Calls to divest pension fund from fossil fuels rejected by county council

Campaigners outside County Hall in Lewes
Campaigners outside County Hall in Lewes

Campaigners took to the streets of Lewes to call on East Sussex County Council to divest its pension fund from the fossil fuel industry.

The protest took place on Tuesday (October 15), as county councillors met to discuss a petition calling on the East Sussex Pension Fund to withdraw its investments from companies involved in the production of gas, oil and coal.

The petition – set up by the campaign group Divest East Sussex and signed by more than 5,000 people – argued such investments are both “damaging the balance of our climate and pose serious financial risks to investors.”

Speaking at the meeting on behalf of petitioners, Green Party campaigner Julia Hilton said: “When the world’s climate scientists declared last autumn that we would need to fundamentally transform our energy sector within a decade, it was clear the first job was to stop building new fossil fuel infrastructure.

“The county council currently invests £145m – four per cent of its pension fund – in the oil and gas companies that are driving our current climate crisis.

“These investments are clearly incompatible with any form of climate emergency declaration. They also pose a significant financial danger to the fund and the council’s current policy of engaging with these companies is not working. 

“Ditching these investments would remove this danger by enhancing the fund’s long term returns and helping to align it with a 1.5 degree world.” 

During the following debate, county councillors discussed several options for how to respond to the petition, including an option to call on the fund to immediately freeze further investment in the fossil fuel industry and to drop its existing investments within the next five years.

Ultimately, however, the council instead backed a motion put forward by the council’s lead member for resources Nick Bennett, which requested “further investigation” into how the fund could further integrate environmental considerations into its investment strategy.

Introducing his motion, Cllr Bennett acknowledged it would be unlikely to satisfy campaigners but argued the council had an “absolute duty in law” to protect the beneficiaries of the fund.

He said: “[The motion] is our attempt to reconcile our determination to do our best as a local authority to address climate change and also our responsibility to all our pensioners – current and future. 

“I hope that you understand our dilemma, although I appreciate it is not welcomed. These are complex issues and our duties require us, when making decisions, to have an understanding of the implications of our actions and, when we do not, to take advice.

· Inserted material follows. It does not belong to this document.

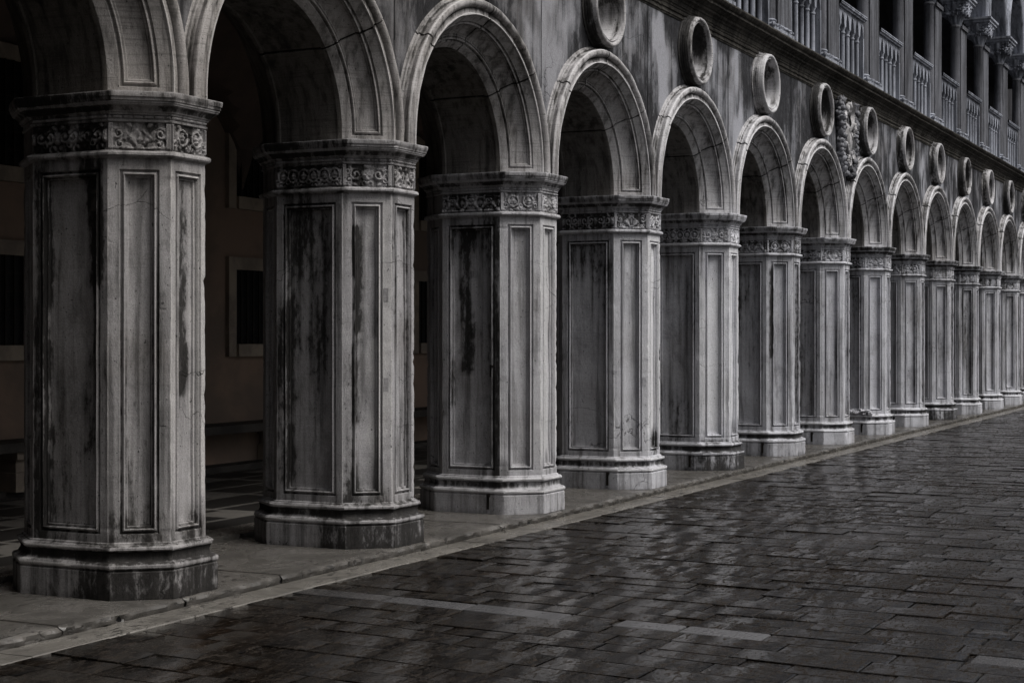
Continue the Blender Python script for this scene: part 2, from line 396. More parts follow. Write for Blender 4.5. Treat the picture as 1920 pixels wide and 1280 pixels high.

“I am afraid that I don’t believe we have sufficient understanding of the consequences of requiring the immediate freezing of new investments in the top 200 fossil fuel companies or divesting from these companies in the next five years.

“I do, however, believe it is proper and appropriate to go to our professional advisors on this issue and specifically on how we can further integrate environmental issues, including those related to fossil fuels, into our investment strategy.”

Other councillors favoured an alternative approach, however, with Cllr Stephen Shing proposing an amended motion calling on the pension fund to immediately freeze and divest,  as proposed by campaigners.

The amended motion also called on the council to note “that the council’s current policy of engaging with fossil fuel companies has been unsuccessful.”

A third approach was put forward by Liberal Democrat group leader David Tutt, which would have seen the county council request that the pension fund to  immediately seek an analysis on the implications of fossil fuel divestment.

However, it would also have the council put on record that it believed the pension fund could achieve either the same or greater returns from a fossil fuel free investment strategy. 

Cllr Tutt also criticised Cllr Shing’s amendment, saying the council would not be able to enforce it as the pension committee was “a sovereign body.”

He said: “Us moving [Cllr Shing’s motion] would be similar to us saying as a county council that we call upon Southern Rail to make sure their trains run on time. However, strongly the sentiment might be felt, the power to actually instruct doesn’t exist.

“What I am seeking to do is acknowledge that the pension fund has already said that there is a strategic risk around fossil fuel investment. 

“To ask – not instruct – the pension fund to instruct its investment consultants to conduct a complete analysis so they can report back, on what I believe they will find, that by divesting they can achieve the same if not a better return for the pensioners they represent.”

Following further discussion, both Cllr Shing and Cllr Tutt’s amendments were voted down with the majority of councillors then voting to back Cllr Bennett’s motion.

Later in the same meeting, councillors agreed to back another motion – put forward jointly by both the council’s Labour and Conservative groups – calling on the authority to declare a ‘climate emergency’. 

As part of motion, the council set itself a target to achieve carbon neutrality from its activities by 2050 or sooner if possible. A Liberal Democrat motion to reduce this target date to 2030 was rejected by the council.